◆ **Material**:
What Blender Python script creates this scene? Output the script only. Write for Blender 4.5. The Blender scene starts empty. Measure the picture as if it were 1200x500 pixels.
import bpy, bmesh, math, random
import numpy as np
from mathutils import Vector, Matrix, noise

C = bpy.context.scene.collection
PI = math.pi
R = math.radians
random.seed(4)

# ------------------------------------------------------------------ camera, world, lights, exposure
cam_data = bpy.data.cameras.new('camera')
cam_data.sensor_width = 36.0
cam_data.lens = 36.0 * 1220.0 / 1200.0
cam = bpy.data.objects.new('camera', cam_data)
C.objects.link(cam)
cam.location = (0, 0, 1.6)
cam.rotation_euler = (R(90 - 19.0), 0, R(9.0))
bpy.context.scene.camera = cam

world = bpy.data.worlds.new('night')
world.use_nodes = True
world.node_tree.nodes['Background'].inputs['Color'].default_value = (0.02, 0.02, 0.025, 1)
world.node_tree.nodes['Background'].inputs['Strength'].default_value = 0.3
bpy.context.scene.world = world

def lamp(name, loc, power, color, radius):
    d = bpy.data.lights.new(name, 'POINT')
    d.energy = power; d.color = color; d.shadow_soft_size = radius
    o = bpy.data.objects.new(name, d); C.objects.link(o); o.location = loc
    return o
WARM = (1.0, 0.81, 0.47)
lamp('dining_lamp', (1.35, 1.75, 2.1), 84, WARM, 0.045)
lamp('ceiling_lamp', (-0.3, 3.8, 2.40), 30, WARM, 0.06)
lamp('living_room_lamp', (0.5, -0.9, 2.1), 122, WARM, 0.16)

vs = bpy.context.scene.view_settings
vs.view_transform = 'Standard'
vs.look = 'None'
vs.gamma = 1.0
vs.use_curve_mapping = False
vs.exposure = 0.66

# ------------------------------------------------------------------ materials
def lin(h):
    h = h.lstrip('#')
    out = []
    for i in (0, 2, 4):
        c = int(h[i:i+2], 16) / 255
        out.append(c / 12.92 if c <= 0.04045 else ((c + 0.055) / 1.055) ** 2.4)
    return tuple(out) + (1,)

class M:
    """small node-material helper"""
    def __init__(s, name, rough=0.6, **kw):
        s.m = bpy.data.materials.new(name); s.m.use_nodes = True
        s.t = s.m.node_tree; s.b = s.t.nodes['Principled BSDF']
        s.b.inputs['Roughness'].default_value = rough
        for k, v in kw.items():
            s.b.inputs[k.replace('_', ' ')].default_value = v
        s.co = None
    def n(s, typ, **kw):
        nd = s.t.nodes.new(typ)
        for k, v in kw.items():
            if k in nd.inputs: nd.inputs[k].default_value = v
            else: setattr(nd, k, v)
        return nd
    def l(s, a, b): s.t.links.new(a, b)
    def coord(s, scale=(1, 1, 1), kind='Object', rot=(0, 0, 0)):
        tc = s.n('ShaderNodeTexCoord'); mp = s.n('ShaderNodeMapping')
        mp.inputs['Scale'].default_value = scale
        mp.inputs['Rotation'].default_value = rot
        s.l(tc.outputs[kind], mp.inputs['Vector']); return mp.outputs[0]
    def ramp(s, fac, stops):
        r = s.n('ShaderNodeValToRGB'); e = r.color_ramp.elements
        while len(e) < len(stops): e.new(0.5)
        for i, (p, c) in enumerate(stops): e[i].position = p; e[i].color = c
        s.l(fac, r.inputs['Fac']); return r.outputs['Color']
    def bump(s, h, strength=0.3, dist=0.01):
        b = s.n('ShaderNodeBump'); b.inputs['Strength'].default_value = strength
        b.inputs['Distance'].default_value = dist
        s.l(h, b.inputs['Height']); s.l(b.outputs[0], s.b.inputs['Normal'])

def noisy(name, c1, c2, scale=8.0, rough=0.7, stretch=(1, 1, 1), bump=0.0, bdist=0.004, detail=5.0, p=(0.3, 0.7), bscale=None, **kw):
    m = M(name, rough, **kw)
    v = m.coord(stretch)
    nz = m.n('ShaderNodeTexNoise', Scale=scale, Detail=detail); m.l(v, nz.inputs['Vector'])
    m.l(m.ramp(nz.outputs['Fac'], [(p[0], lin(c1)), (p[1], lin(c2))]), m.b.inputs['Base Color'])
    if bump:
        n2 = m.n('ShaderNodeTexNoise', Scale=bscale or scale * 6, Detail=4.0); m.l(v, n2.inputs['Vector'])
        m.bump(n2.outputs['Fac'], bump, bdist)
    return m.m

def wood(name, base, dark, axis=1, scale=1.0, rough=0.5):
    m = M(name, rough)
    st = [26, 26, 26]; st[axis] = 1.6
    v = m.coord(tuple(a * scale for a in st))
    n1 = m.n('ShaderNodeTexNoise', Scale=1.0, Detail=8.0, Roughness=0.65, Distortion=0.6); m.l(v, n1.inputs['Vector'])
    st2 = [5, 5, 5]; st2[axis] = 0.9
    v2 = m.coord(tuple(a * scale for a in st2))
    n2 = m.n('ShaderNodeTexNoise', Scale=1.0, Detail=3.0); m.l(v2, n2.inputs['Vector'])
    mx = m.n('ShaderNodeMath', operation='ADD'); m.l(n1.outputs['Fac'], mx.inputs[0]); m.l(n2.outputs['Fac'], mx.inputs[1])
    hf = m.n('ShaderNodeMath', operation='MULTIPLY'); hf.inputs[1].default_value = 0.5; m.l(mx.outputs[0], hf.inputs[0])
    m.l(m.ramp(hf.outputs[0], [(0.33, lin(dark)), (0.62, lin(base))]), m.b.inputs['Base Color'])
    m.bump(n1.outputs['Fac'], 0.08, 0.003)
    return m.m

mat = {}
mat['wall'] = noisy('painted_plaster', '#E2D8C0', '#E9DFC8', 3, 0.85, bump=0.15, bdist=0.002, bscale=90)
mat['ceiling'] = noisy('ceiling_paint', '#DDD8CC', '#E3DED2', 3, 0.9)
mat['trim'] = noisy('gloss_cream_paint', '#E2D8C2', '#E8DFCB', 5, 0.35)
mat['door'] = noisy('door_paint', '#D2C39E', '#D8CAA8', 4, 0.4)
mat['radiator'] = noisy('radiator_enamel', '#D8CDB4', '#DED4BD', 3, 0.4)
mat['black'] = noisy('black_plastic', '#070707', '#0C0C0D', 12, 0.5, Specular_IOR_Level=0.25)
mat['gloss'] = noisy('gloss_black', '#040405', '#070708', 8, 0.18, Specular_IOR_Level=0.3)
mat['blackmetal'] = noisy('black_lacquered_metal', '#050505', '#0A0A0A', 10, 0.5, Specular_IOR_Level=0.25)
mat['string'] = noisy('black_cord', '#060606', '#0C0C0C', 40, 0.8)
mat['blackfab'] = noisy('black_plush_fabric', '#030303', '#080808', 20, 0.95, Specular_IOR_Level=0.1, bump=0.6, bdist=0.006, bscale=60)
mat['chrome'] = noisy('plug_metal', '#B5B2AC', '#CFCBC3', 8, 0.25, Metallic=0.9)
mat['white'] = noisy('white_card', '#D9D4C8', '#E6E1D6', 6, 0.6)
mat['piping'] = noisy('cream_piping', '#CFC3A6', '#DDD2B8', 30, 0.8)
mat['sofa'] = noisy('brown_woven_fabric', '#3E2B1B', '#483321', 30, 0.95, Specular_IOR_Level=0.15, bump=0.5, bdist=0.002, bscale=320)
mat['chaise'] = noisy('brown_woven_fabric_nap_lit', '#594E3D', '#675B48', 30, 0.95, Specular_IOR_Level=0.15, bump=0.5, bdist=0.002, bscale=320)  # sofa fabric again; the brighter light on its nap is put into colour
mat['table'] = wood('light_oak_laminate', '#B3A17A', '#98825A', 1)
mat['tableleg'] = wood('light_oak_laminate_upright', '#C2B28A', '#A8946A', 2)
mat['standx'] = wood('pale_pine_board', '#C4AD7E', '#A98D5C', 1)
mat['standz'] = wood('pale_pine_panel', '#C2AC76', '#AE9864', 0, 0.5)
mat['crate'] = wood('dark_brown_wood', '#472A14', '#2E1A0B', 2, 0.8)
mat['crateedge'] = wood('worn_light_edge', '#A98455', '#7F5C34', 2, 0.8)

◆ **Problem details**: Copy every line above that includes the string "scene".

◆ **Exercise response**:
What Blender Python script creates this scene? Output the script only. Write for Blender 4.5. The Blender scene starts empty. Measure the picture as if it were 1200x500 pixels.
C = bpy.context.scene.collection
bpy.context.scene.camera = cam
bpy.context.scene.world = world
vs = bpy.context.scene.view_settings